_Instruction:_ Skip the pictures and extract all of the lines exactly as written.

_Supplied information:_
— start —
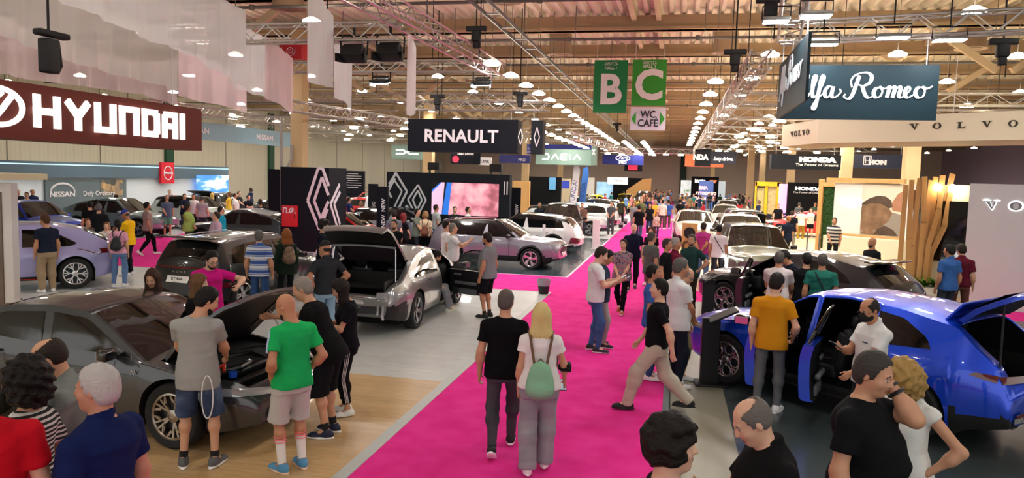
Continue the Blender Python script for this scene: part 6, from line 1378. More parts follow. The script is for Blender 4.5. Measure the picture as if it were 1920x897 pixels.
# ---- silver streamliner with open boot and doors
wheelp = at(783, 617); SPB = dict(L=4.86, W=1.88, H=1.49, wb=2.95, fo=.86, R=.36, paint='#8f9090', metal=.65, clad=0, wheel='blade', rim='#8a8c90', crown=.06, tumble=.44, bowr=.16, tail_open=1, sill=.24, rear_clad=.60,
    doors=(('door_R', .10, 1.02, 0),), hmat=GLOSSB())
xnB = SPB['wb'] / 2 + SPB['fo']; xtB = xnB - SPB['L']
SPB['top'] = [('f', 0, .66), ('f', .06, .74), ('f', .3, .84), ('f', .9, .96), ('f', 1.8, 1.36), ('f', 2.25, 1.47), ('f', 2.7, 1.49), ('f', 3.3, 1.43), ('f', 3.9, 1.26), ('r', .5, 1.06), ('r', .2, .98), ('r', .06, .9), ('r', 0, .72)]
SPB['belt'] = [('r', 0, .68), ('r', .3, .84), ('r', .8, .95), ('f', 2.4, .90), ('f', 1.2, .88), ('f', .5, .8), ('f', 0, .62)]
SPB['win'] = [[(xnB - 1.3, .92), (xnB - 1.95, 1.30), (xnB - 2.35, 1.36), (xnB - 2.35, .95)], [(xnB - 2.4, .95), (xnB - 2.4, 1.36), (xnB - 2.9, 1.34), (xnB - 3.5, 1.17), (xnB - 3.95, .99)]]
SPB['ws'] = (xnB - .98, xnB - 1.85); SPB['tail_x'] = (xtB + .03, xtB + 1.25); SPB['handles'] = ((xnB - 3.05, .86),); SPB['seams'] = (((xnB - 2.36, .3), (xnB - 2.36, .92)), ((xnB - 3.1, .45), (xnB - 3.3, .92)))
CB_ = place_car('car', 'silver streamlined car with boot lid and front door open, on the pale floor', wheelp, 'R', 91.5, SPB, front=False, lamps=None)
BR = CB_['root']; cabin(CB_, -1.1, 1.15, 1)
MB().rbox((xtB + .62, 0, .55), (1.0, 1.2, .04), .01).build('boot_floor', mat('bay_black', '#0c0d0e', .6), BR)
b = MB()
for s_ in (-1, 1): b.box((xtB + .6, s_ * .62, .78), (1.16, .02, .5))
b.box((xtB + 1.16, 0, .8), (.02, 1.3, .5)); b.box((xtB + .08, 0, .66), (.02, 1.24, .24)); b.build('boot_lining', mat('bay_black', '#0c0d0e', .6), BR)
hp = [(xtB + 1.25, 1.28, .62), (xtB + .95, 1.17, .66), (xtB + .65, 1.07, .68), (xtB + .4, 1.01, .68), (xtB + .2, .98, .66), (xtB + .06, .93, .62), (xtB + .02, .80, .58)]
o, put = lid(CB_, 'boot_lid', hp, (xtB + 1.3, 1.3), radians(50), CB_['paint'], mat('bay_black', '#0c0d0e', .6), .06)
g = MB(); q = [put((xtB + 1.18, y, 1.185)) for y in (-.5, .5)] + [put((xtB + .62, y, 1.0)) for y in (.52, -.52)]; g.add(q, [(0, 1, 2, 3)]); q = [put((xtB + 1.2, y, 1.10)) for y in (-.52, .52)] + [put((xtB + .62, y, .945)) for y in (.58, -.58)]; g.add(q, [(0, 1, 2, 3)]); g.build('rear_glass', mat('rear_screen', '#3a3238', .08, coat=1.), o); MB().tube([put((xtB + .60, y, .95 - .03 * (abs(y) / .6) ** 2)) for y in np.linspace(-.62, .62, 9)], .022, 6).build('inner_trim', mat('trim_grey', '#8b8f92', .5), o)
b = MB()
for s_ in (-1, 1): b.cyl((xtB + .5, s_ * .66, .92), put((xtB + .6, s_ * .6, 1.02)), .012, n=6)
b.build('gas_strut', CHROME(), BR)
p_ = CB_['patch']
for sd in (-1, 1):
    p_('tail_lamp', [(sd * .50, .73), (sd * .92, .72), (sd * .90, .84), (sd * .50, .83)], 'B', LAMPW(), .014, nc=8, nr=4)
    for k in range(2): p_('bumper_fin', [(sd * (.52 + k * .09), .28), (sd * (.555 + k * .09), .28), (sd * (.555 + k * .09), .60), (sd * (.52 + k * .09), .60)], 'B', mat('fin_silver', '#b5b6b8', .3, metal=.7), .035, nc=2, nr=4, th=.03)
p_('number_plate', [(-.26, .62), (.26, .62), (.26, .72), (-.26, .72)], 'B', PLATE(), .02, nc=4, nr=2)
p_('rear_diffuser', [(-.64, .31), (.64, .31), (.64, .58), (-.64, .58)], 'B', mat('diffuser_grey', '#2c2e31', .5), .008, nc=16, nr=4)
p_('sunroof', [(-.2, -.45), (-.2, .45), (.75, .45), (.75, -.45)], 'T', GLASS(), .008, nc=6, nr=6)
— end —
_Solved exercise:_
Continue the Blender Python script for this scene: part 6, from line 1378. More parts follow. The script is for Blender 4.5. Measure the picture as if it were 1920x897 pixels.
# ---- silver streamliner with open boot and doors
wheelp = at(783, 617); SPB = dict(L=4.86, W=1.88, H=1.49, wb=2.95, fo=.86, R=.36, paint='#8f9090', metal=.65, clad=0, wheel='blade', rim='#8a8c90', crown=.06, tumble=.44, bowr=.16, tail_open=1, sill=.24, rear_clad=.60,
    doors=(('door_R', .10, 1.02, 0),), hmat=GLOSSB())
xnB = SPB['wb'] / 2 + SPB['fo']; xtB = xnB - SPB['L']
SPB['top'] = [('f', 0, .66), ('f', .06, .74), ('f', .3, .84), ('f', .9, .96), ('f', 1.8, 1.36), ('f', 2.25, 1.47), ('f', 2.7, 1.49), ('f', 3.3, 1.43), ('f', 3.9, 1.26), ('r', .5, 1.06), ('r', .2, .98), ('r', .06, .9), ('r', 0, .72)]
SPB['belt'] = [('r', 0, .68), ('r', .3, .84), ('r', .8, .95), ('f', 2.4, .90), ('f', 1.2, .88), ('f', .5, .8), ('f', 0, .62)]
SPB['win'] = [[(xnB - 1.3, .92), (xnB - 1.95, 1.30), (xnB - 2.35, 1.36), (xnB - 2.35, .95)], [(xnB - 2.4, .95), (xnB - 2.4, 1.36), (xnB - 2.9, 1.34), (xnB - 3.5, 1.17), (xnB - 3.95, .99)]]
SPB['ws'] = (xnB - .98, xnB - 1.85); SPB['tail_x'] = (xtB + .03, xtB + 1.25); SPB['handles'] = ((xnB - 3.05, .86),); SPB['seams'] = (((xnB - 2.36, .3), (xnB - 2.36, .92)), ((xnB - 3.1, .45), (xnB - 3.3, .92)))
CB_ = place_car('car', 'silver streamlined car with boot lid and front door open, on the pale floor', wheelp, 'R', 91.5, SPB, front=False, lamps=None)
BR = CB_['root']; cabin(CB_, -1.1, 1.15, 1)
MB().rbox((xtB + .62, 0, .55), (1.0, 1.2, .04), .01).build('boot_floor', mat('bay_black', '#0c0d0e', .6), BR)
b = MB()
for s_ in (-1, 1): b.box((xtB + .6, s_ * .62, .78), (1.16, .02, .5))
b.box((xtB + 1.16, 0, .8), (.02, 1.3, .5)); b.box((xtB + .08, 0, .66), (.02, 1.24, .24)); b.build('boot_lining', mat('bay_black', '#0c0d0e', .6), BR)
hp = [(xtB + 1.25, 1.28, .62), (xtB + .95, 1.17, .66), (xtB + .65, 1.07, .68), (xtB + .4, 1.01, .68), (xtB + .2, .98, .66), (xtB + .06, .93, .62), (xtB + .02, .80, .58)]
o, put = lid(CB_, 'boot_lid', hp, (xtB + 1.3, 1.3), radians(50), CB_['paint'], mat('bay_black', '#0c0d0e', .6), .06)
g = MB(); q = [put((xtB + 1.18, y, 1.185)) for y in (-.5, .5)] + [put((xtB + .62, y, 1.0)) for y in (.52, -.52)]; g.add(q, [(0, 1, 2, 3)]); q = [put((xtB + 1.2, y, 1.10)) for y in (-.52, .52)] + [put((xtB + .62, y, .945)) for y in (.58, -.58)]; g.add(q, [(0, 1, 2, 3)]); g.build('rear_glass', mat('rear_screen', '#3a3238', .08, coat=1.), o); MB().tube([put((xtB + .60, y, .95 - .03 * (abs(y) / .6) ** 2)) for y in np.linspace(-.62, .62, 9)], .022, 6).build('inner_trim', mat('trim_grey', '#8b8f92', .5), o)
b = MB()
for s_ in (-1, 1): b.cyl((xtB + .5, s_ * .66, .92), put((xtB + .6, s_ * .6, 1.02)), .012, n=6)
b.build('gas_strut', CHROME(), BR)
p_ = CB_['patch']
for sd in (-1, 1):
    p_('tail_lamp', [(sd * .50, .73), (sd * .92, .72), (sd * .90, .84), (sd * .50, .83)], 'B', LAMPW(), .014, nc=8, nr=4)
    for k in range(2): p_('bumper_fin', [(sd * (.52 + k * .09), .28), (sd * (.555 + k * .09), .28), (sd * (.555 + k * .09), .60), (sd * (.52 + k * .09), .60)], 'B', mat('fin_silver', '#b5b6b8', .3, metal=.7), .035, nc=2, nr=4, th=.03)
p_('number_plate', [(-.26, .62), (.26, .62), (.26, .72), (-.26, .72)], 'B', PLATE(), .02, nc=4, nr=2)
p_('rear_diffuser', [(-.64, .31), (.64, .31), (.64, .58), (-.64, .58)], 'B', mat('diffuser_grey', '#2c2e31', .5), .008, nc=16, nr=4)
p_('sunroof', [(-.2, -.45), (-.2, .45), (.75, .45), (.75, -.45)], 'T', GLASS(), .008, nc=6, nr=6)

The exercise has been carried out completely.